Skip the pictures. Reproduce all other material exactly.

★ ★ ★ ★ ★

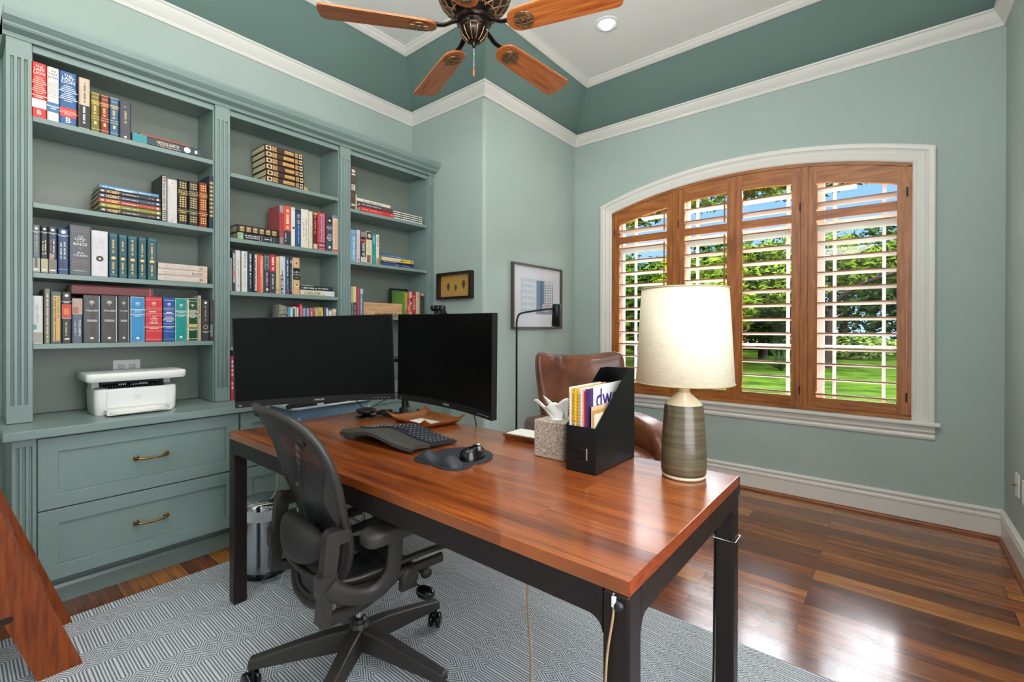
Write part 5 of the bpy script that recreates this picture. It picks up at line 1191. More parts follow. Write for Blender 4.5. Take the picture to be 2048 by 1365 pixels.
M_bulb = bpy.data.materials.new('bulb_glow'); M_bulb.use_nodes = True; b_ = M_bulb.node_tree.nodes['Principled BSDF']; b_.inputs['Emission Color'].default_value = (1, .72, .42, 1); b_.inputs['Emission Strength'].default_value = 1.5
m = MB(); m.lathe([(.0, .40), (.014, .402), (.020, .42), (.030, .45), (.030, .465), (.02, .485), (0, .492)], M_bulb, seg=24); m.build('bulb', t)
M_shade = bpy.data.materials.new('linen_shade'); M_shade.use_nodes = True; nt = M_shade.node_tree; nt.nodes.clear(); L = nt.links.new
o_ = N(nt, 'ShaderNodeOutputMaterial'); mx = N(nt, 'ShaderNodeMixShader'); d_ = N(nt, 'ShaderNodeBsdfDiffuse'); t_ = N(nt, 'ShaderNodeBsdfTranslucent'); mx.inputs[0].default_value = .27
tc = N(nt, 'ShaderNodeTexCoord'); mp = N(nt, 'ShaderNodeMapping'); mp.inputs['Scale'].default_value = (1, 1, 9); L(tc.outputs['Object'], mp.inputs[0])
no = N(nt, 'ShaderNodeTexNoise'); no.inputs['Scale'].default_value = 60; L(mp.outputs[0], no.inputs['Vector']); rp_ = N(nt, 'ShaderNodeValToRGB')
rp_.color_ramp.elements[0].color = lin('e3d8bf'); rp_.color_ramp.elements[1].color = lin('f0e7d2'); rp_.color_ramp.elements[0].position = .35; rp_.color_ramp.elements[1].position = .65
L(no.outputs['Fac'], rp_.inputs[0]); L(rp_.outputs[0], d_.inputs[0]); L(rp_.outputs[0], t_.inputs[0]); L(d_.outputs[0], mx.inputs[1]); L(t_.outputs[0], mx.inputs[2]); L(mx.outputs[0], o_.inputs[0])
m = MB(); m.lathe([(.148, .300), (.131, .598)], M_shade, seg=80, cap=False); m.build('shade', t, solid=.0015)
M_rim = mat('shade_binding', 'a39878', rough=.8)
m = MB()
for r_, z in ((.1488, .300), (.1318, .598)): m.tube([(r_*math.cos(a), r_*math.sin(a), z) for a in [2*PI*i/60 for i in range(60)]], .0026, M_rim, 6, closed=True)
m.tube([(.13, 0, .59), (.0, 0, .585), (-.13, 0, .59)], .0016, M_brass, 6); m.tube([(0, .13, .59), (.0, 0, .585), (0, -.13, .59)], .0016, M_brass, 6); m.tube([(0, 0, .585), (.012, .028, .47), (.005, .012, .40)], .0014, M_brass, 6)
m.build('shade_ring', t)

# ---------------------------------------------------------------- waste bin, storage cart
M_bag = mat('bin_liner', 'dfe3e6', rough=.5, bump=1, bscale=45)
M_brush = mat('brushed_steel', 'b9bec4', rough=.22, metal=1, bump=.05, bscale=300, stretch=(1, 1, .02))
t = empty('pedal_bin', (1.02, 2.465, ZR), R(-98), 'round stainless steel pedal bin with a white liner, behind the desk leg', 'bin')
m = MB(); m.lathe([(.104, 0), (.108, .004), (.108, .028), (.104, .032)], M_blackg, seg=48); m.build('base', t)
m = MB(); m.lathe([(.104, .032), (.104, .33)], M_brush, seg=48, cap=False); m.build('body', t)
m = MB(); m.lathe([(.1055, .285), (.108, .29), (.1075, .325), (.1065, .338)], M_bag, seg=48, cap=False); m.build('liner', t)
m = MB(); m.lathe([(.108, .338), (.109, .345), (.109, .362), (.100, .372), (.04, .380), (0, .381)], M_chrome, seg=48); m.build('lid', t)
m = MB(); m.prism(rrect(.085, -.04, .135, .04, .022), 'z', .003, .016, M_brush); m.build('pedal', t, bevel=.004)
t = empty('rolling_cart', (1.38, 2.56, ZR), 0, 'blue-grey storage bin on a chrome-legged cart behind the far end of the desk', 'cart')
M_bin = mat('bluegrey_plastic', '4f6a7c', rough=.35)
P = rrect(-.24, -.155, .24, .155, .04, 6)
m = MB(); vs = []; rows_ = ((.64, .94), (.805, 1.0))
for z, s_ in rows_: vs += [(x*s_, y*s_, z) for x, y in P]
n = len(P); m.add(vs, [(j, (j+1) % n, n+(j+1) % n, n+j) for j in range(n)], M_bin, True); m.add(vs, [tuple(range(n))[::-1]], M_bin)
m.build('bin', t, solid=.004)
m = MB(); m.tube([(x*1.02, y*1.02, .812) for x, y in P], .009, mat('rim_silver', 'c9ccd0', rough=.3, metal=.4), 10, closed=True, flat=(1.2, .8)); m.prism([(x*.98, y*.98) for x, y in P], 'z', .802, .808, M_white); m.build('rim', t)
for x in (-.20, .20):
    for y in (-.12, .12):
        m = MB(); m.tube([(x, y, .03), (x, y, .66)], .011, M_chrome, 12); m.build('leg', t)
m = MB()
for x in (-.20, .20): m.tube([(x, -.12, .06), (x, .12, .06)], .007, M_chrome, 8)
for y in (-.12, .12): m.tube([(-.20, y, .06), (.20, y, .06)], .007, M_chrome, 8)
m.build('brace', t)
for x in (-.20, .20):
    for y in (-.12, .12):
        m = MB(); m.tube([(x, y-.008, .016), (x, y+.008, .016)], .0155, M_black, 14); m.build('caster', t)
t = empty('docking_station', (1.30, 2.46, .822), R(4), 'slim dark dock with ports on the storage bin under the left monitor', 'dock')
m = MB(); m.box((-.15, -.04, 0), (.16, .04, .018), M_black); m.build('body', t, bevel=.003)
m = MB(); m.box((-.03, -.0412, .005), (.01, -.04, .013), M_silv); m.build('port', t)
t = empty('cable_holder', (1.135, 2.43, .822), 0, 'black cable clip on the left end of the storage bin', 'clip')
m = MB(); m.box((-.02, -.012, -.0), (.02, .012, .022), M_black); m.build('body', t, bevel=.003)
def se(m, c, rad, e1, e2, mt, nu=36, nv=20, fn=None, M=None):
    """superellipsoid, optionally deformed by fn(p)->p (p in metres, centred)"""
    def sp(w, e): return math.copysign(abs(w)**e, w)
    def f(u, v):
        a = 2*PI*u; b = PI*(v-.5)
        p = Vector((rad[0]*sp(math.cos(b), e1)*sp(math.cos(a), e2), rad[1]*sp(math.cos(b), e1)*sp(math.sin(a), e2), rad[2]*sp(math.sin(b), e1)))
        if fn: p = Vector(fn(p))
        return tuple(p+Vector(c))
    m.grid(f, nu, nv, mt, cu=True, M=M)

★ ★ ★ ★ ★

> [TASK RESPONSE]
Write part 5 of the bpy script that recreates this picture. It picks up at line 1191. More parts follow. Write for Blender 4.5. Take the picture to be 2048 by 1365 pixels.
M_bulb = bpy.data.materials.new('bulb_glow'); M_bulb.use_nodes = True; b_ = M_bulb.node_tree.nodes['Principled BSDF']; b_.inputs['Emission Color'].default_value = (1, .72, .42, 1); b_.inputs['Emission Strength'].default_value = 1.5
m = MB(); m.lathe([(.0, .40), (.014, .402), (.020, .42), (.030, .45), (.030, .465), (.02, .485), (0, .492)], M_bulb, seg=24); m.build('bulb', t)
M_shade = bpy.data.materials.new('linen_shade'); M_shade.use_nodes = True; nt = M_shade.node_tree; nt.nodes.clear(); L = nt.links.new
o_ = N(nt, 'ShaderNodeOutputMaterial'); mx = N(nt, 'ShaderNodeMixShader'); d_ = N(nt, 'ShaderNodeBsdfDiffuse'); t_ = N(nt, 'ShaderNodeBsdfTranslucent'); mx.inputs[0].default_value = .27
tc = N(nt, 'ShaderNodeTexCoord'); mp = N(nt, 'ShaderNodeMapping'); mp.inputs['Scale'].default_value = (1, 1, 9); L(tc.outputs['Object'], mp.inputs[0])
no = N(nt, 'ShaderNodeTexNoise'); no.inputs['Scale'].default_value = 60; L(mp.outputs[0], no.inputs['Vector']); rp_ = N(nt, 'ShaderNodeValToRGB')
rp_.color_ramp.elements[0].color = lin('e3d8bf'); rp_.color_ramp.elements[1].color = lin('f0e7d2'); rp_.color_ramp.elements[0].position = .35; rp_.color_ramp.elements[1].position = .65
L(no.outputs['Fac'], rp_.inputs[0]); L(rp_.outputs[0], d_.inputs[0]); L(rp_.outputs[0], t_.inputs[0]); L(d_.outputs[0], mx.inputs[1]); L(t_.outputs[0], mx.inputs[2]); L(mx.outputs[0], o_.inputs[0])
m = MB(); m.lathe([(.148, .300), (.131, .598)], M_shade, seg=80, cap=False); m.build('shade', t, solid=.0015)
M_rim = mat('shade_binding', 'a39878', rough=.8)
m = MB()
for r_, z in ((.1488, .300), (.1318, .598)): m.tube([(r_*math.cos(a), r_*math.sin(a), z) for a in [2*PI*i/60 for i in range(60)]], .0026, M_rim, 6, closed=True)
m.tube([(.13, 0, .59), (.0, 0, .585), (-.13, 0, .59)], .0016, M_brass, 6); m.tube([(0, .13, .59), (.0, 0, .585), (0, -.13, .59)], .0016, M_brass, 6); m.tube([(0, 0, .585), (.012, .028, .47), (.005, .012, .40)], .0014, M_brass, 6)
m.build('shade_ring', t)

# ---------------------------------------------------------------- waste bin, storage cart
M_bag = mat('bin_liner', 'dfe3e6', rough=.5, bump=1, bscale=45)
M_brush = mat('brushed_steel', 'b9bec4', rough=.22, metal=1, bump=.05, bscale=300, stretch=(1, 1, .02))
t = empty('pedal_bin', (1.02, 2.465, ZR), R(-98), 'round stainless steel pedal bin with a white liner, behind the desk leg', 'bin')
m = MB(); m.lathe([(.104, 0), (.108, .004), (.108, .028), (.104, .032)], M_blackg, seg=48); m.build('base', t)
m = MB(); m.lathe([(.104, .032), (.104, .33)], M_brush, seg=48, cap=False); m.build('body', t)
m = MB(); m.lathe([(.1055, .285), (.108, .29), (.1075, .325), (.1065, .338)], M_bag, seg=48, cap=False); m.build('liner', t)
m = MB(); m.lathe([(.108, .338), (.109, .345), (.109, .362), (.100, .372), (.04, .380), (0, .381)], M_chrome, seg=48); m.build('lid', t)
m = MB(); m.prism(rrect(.085, -.04, .135, .04, .022), 'z', .003, .016, M_brush); m.build('pedal', t, bevel=.004)
t = empty('rolling_cart', (1.38, 2.56, ZR), 0, 'blue-grey storage bin on a chrome-legged cart behind the far end of the desk', 'cart')
M_bin = mat('bluegrey_plastic', '4f6a7c', rough=.35)
P = rrect(-.24, -.155, .24, .155, .04, 6)
m = MB(); vs = []; rows_ = ((.64, .94), (.805, 1.0))
for z, s_ in rows_: vs += [(x*s_, y*s_, z) for x, y in P]
n = len(P); m.add(vs, [(j, (j+1) % n, n+(j+1) % n, n+j) for j in range(n)], M_bin, True); m.add(vs, [tuple(range(n))[::-1]], M_bin)
m.build('bin', t, solid=.004)
m = MB(); m.tube([(x*1.02, y*1.02, .812) for x, y in P], .009, mat('rim_silver', 'c9ccd0', rough=.3, metal=.4), 10, closed=True, flat=(1.2, .8)); m.prism([(x*.98, y*.98) for x, y in P], 'z', .802, .808, M_white); m.build('rim', t)
for x in (-.20, .20):
    for y in (-.12, .12):
        m = MB(); m.tube([(x, y, .03), (x, y, .66)], .011, M_chrome, 12); m.build('leg', t)
m = MB()
for x in (-.20, .20): m.tube([(x, -.12, .06), (x, .12, .06)], .007, M_chrome, 8)
for y in (-.12, .12): m.tube([(-.20, y, .06), (.20, y, .06)], .007, M_chrome, 8)
m.build('brace', t)
for x in (-.20, .20):
    for y in (-.12, .12):
        m = MB(); m.tube([(x, y-.008, .016), (x, y+.008, .016)], .0155, M_black, 14); m.build('caster', t)
t = empty('docking_station', (1.30, 2.46, .822), R(4), 'slim dark dock with ports on the storage bin under the left monitor', 'dock')
m = MB(); m.box((-.15, -.04, 0), (.16, .04, .018), M_black); m.build('body', t, bevel=.003)
m = MB(); m.box((-.03, -.0412, .005), (.01, -.04, .013), M_silv); m.build('port', t)
t = empty('cable_holder', (1.135, 2.43, .822), 0, 'black cable clip on the left end of the storage bin', 'clip')
m = MB(); m.box((-.02, -.012, -.0), (.02, .012, .022), M_black); m.build('body', t, bevel=.003)
def se(m, c, rad, e1, e2, mt, nu=36, nv=20, fn=None, M=None):
    """superellipsoid, optionally deformed by fn(p)->p (p in metres, centred)"""
    def sp(w, e): return math.copysign(abs(w)**e, w)
    def f(u, v):
        a = 2*PI*u; b = PI*(v-.5)
        p = Vector((rad[0]*sp(math.cos(b), e1)*sp(math.cos(a), e2), rad[1]*sp(math.cos(b), e1)*sp(math.sin(a), e2), rad[2]*sp(math.sin(b), e1)))
        if fn: p = Vector(fn(p))
        return tuple(p+Vector(c))
    m.grid(f, nu, nv, mt, cu=True, M=M)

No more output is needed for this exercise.